What was it that Jesus did first when he started his public life? He went on a 40 day fast. 40 days is a condensed representation of the 40 years that Israel lived in the wilderness. Jesus’ 40 day fast and trial was a summary of Jesus’ whole life. In that way Jesus humbled himself, denied himself, and faced trials. And in the midst of that humbling, starving and trials, he gave the unique correct answer to the exam question God presented:
“Man does not live on bread alone, but on every word that comes from the mouth of God”
In this way, Jesus is the one who completely fulfilled the fasting that Deuteronomy 8 demands, the goal of the life of the wilderness. And then he imputed that life of fasting to us believers. We receive that life of fasting from Jesus as ours and we become those who have lived the lives of fasting by grace. So the believers of the New Testament have become those who don’t need any other fasting.

Then as the guests of the banquet, what is it that believers must primarily enjoy? It is to enjoy the wedding banquet that the groom has prepared for us, thinking “Because of our groom Jesus, we no longer have to starve, no longer have to fast!”. Enjoying grace. Being moved. Being grateful and thankful.

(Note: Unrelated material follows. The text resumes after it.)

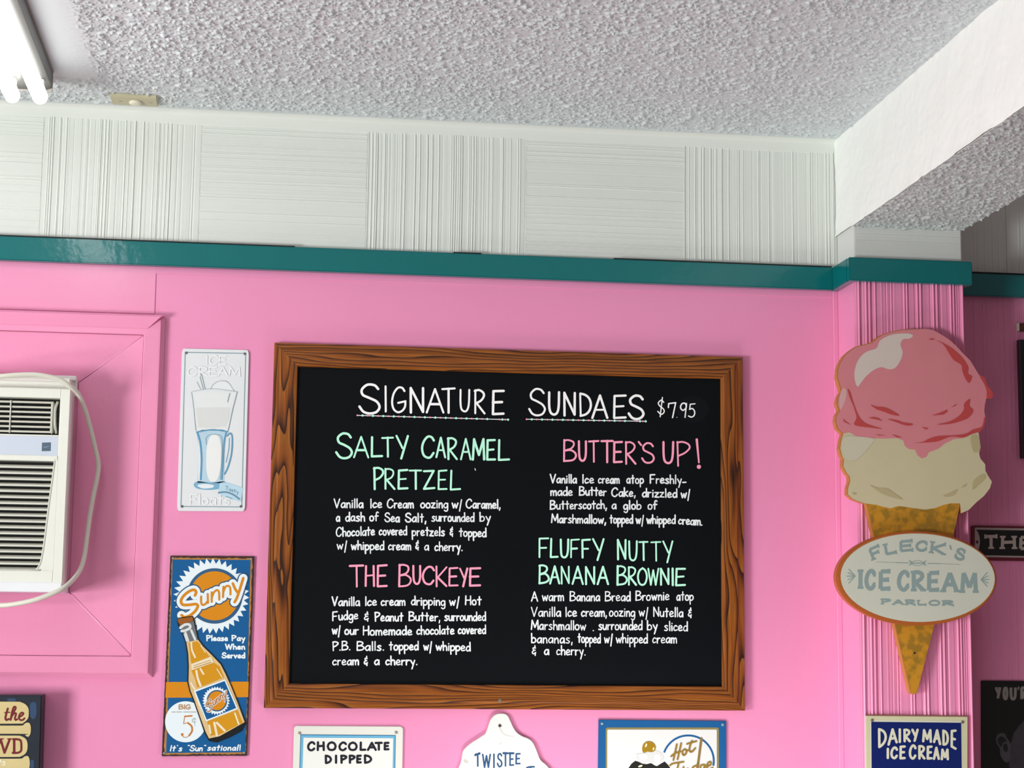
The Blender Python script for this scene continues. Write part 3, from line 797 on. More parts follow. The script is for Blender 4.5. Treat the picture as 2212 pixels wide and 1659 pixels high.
heading([('S', 150, 340, 135, 440), ('U', 362, 492, 173, 432), ('N', 520, 662, 178, 442), ('D', 693, 830, 185, 446), ('A', 823, 1003, 205, 468), ('E', 1053, 1197, 205, 468), ('S', 1208, 1388, 208, 480)], cB, 4.9, CW)
heading([('$', 1517, 1610, 240, 445), ('7', 1632, 1727, 288, 460), ('9', 1760, 1845, 288, 456), ('5', 1847, 1932, 300, 456)], cB, 2.9, CW)
heading([('B', 522, 667, 680, 925), ('U', 680, 777, 693, 922), ('T', 788, 907, 690, 932), ('T', 920, 1060, 688, 937), ('E', 1053, 1157, 702, 935), ('R', 1178, 1302, 702, 955), ('S', 1350, 1497, 712, 943)], cB, 4.3, CP)
heading([('U', 1578, 1702, 702, 948), ('P', 1722, 1877, 700, 978)], cB, 4.5, CP)
i_ = Ink(); i_.line(cB([(1325, 710), (1352, 745)]), 4); i_.lay('chalk_lettering', YC, CP, board)
i_ = Ink(); i_.ribbon(cB([(1942, 685), (1965, 930)]), [5.2, 3.4]); i_.disc(cB([(1965, 975)])[0], 4.6)
i_.lay('chalk_lettering', YC, CP, board)
heading([('T', 288, 468, 862, 1128), ('H', 475, 592, 866, 1122), ('E', 613, 742, 858, 1125)], cC, 4.3, CP)
heading([('B', 863, 1018, 850, 1127), ('U', 1030, 1132, 865, 1097), ('C', 1140, 1292, 875, 1102), ('K', 1298, 1443, 872, 1128), ('E', 1448, 1568, 890, 1117), ('Y', 1573, 1682, 895, 1128), ('E', 1688, 1830, 890, 1117)], cC, 4.3, CP)
heading([('F', 180, 305, 812, 1055), ('L', 312, 412, 818, 1056), ('U', 428, 537, 828, 1060), ('F', 548, 662, 828, 1057), ('F', 680, 790, 828, 1062), ('Y', 803, 948, 823, 1088)], cE, 4.2, CG)
heading([('N', 1090, 1207, 832, 1080), ('U', 1225, 1337, 848, 1093), ('T', 1343, 1462, 855, 1092), ('T', 1483, 1613, 855, 1097), ('Y', 1623, 1752, 848, 1117)], cE, 4.0, CG)
heading([('B', 178, 307, 1127, 1360), ('A', 303, 432, 1138, 1362), ('N', 435, 548, 1143, 1366), ('A', 563, 708, 1143, 1368), ('N', 718, 843, 1147, 1372), ('A', 858, 1002, 1143, 1370)], cE, 4.2, CG)
heading([('B', 1088, 1218, 1137, 1378), ('R', 1218, 1327, 1150, 1378), ('O', 1328, 1452, 1162, 1378), ('W', 1448, 1587, 1167, 1378), ('N', 1593, 1707, 1167, 1376), ('I', 1728, 1757, 1167, 1382), ('E', 1773, 1897, 1167, 1382)], cE, 4.2, CG)

def lines(tf, s, cap, rows, w=3.0):
    for row in rows:
        ink = Ink()
        for text, x0, x1, yb, yb2 in row:
            (a, b), (c, d) = tf([(x0, yb), (x1, yb2)])
            word(ink, text, a + w / 2, c - w / 2, b - w / 2, cap * s - w, w, d - w / 2, jit=.5)
        ink.lay('chalk_lettering', YC, CWB, board)
lines(cC, .18535, 118, [
    [('Vanilla', 110, 460, 205, 207), ('Ice', 535, 680, 207, 205), ('Cream', 730, 1050, 207, 210), ('oozing', 1120, 1450, 207, 210), ('w/', 1485, 1610, 208, 210), ('Caramel,', 1650, 2060, 208, 215)],
    [('a', 135, 190, 363, 365), ('dash', 245, 480, 362, 362), ('of', 525, 640, 360, 360), ('Sea', 700, 885, 368, 372), ('Salt,', 940, 1195, 370, 375), ('surrounded', 1250, 1755, 362, 368), ('by', 1810, 1945, 365, 365)],
    [('Chocolate', 135, 595, 542, 525), ('covered', 635, 970, 525, 525), ('pretzels', 1020, 1410, 530, 535), ('&', 1462, 1507, 533, 535), ('topped', 1570, 1895, 540, 545)],
    [('w/', 145, 270, 690, 690), ('whipped', 310, 705, 693, 697), ('cream', 745, 1020, 697, 697), ('&', 1063, 1107, 695, 695), ('a', 1165, 1225, 700, 702), ('cherry.', 1285, 1620, 705, 707)]])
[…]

<Summarize life of self-denial>
Learn, experience, see our need for grace through our failures. Not denying ourselves by our might and strength like the Pharisees, but being denied to self through our failures.
Just like Apostle Paul confessed in Romans 7:23-24
“but I see another law at work in the members of my body, waging war against the law of my mind and making me a prisoner of the law of sin at work within my members. What a wretched man I am! Who will rescue me from this body of death?”


It’s self-denial that is done to us by God, not one we achieve by our efforts.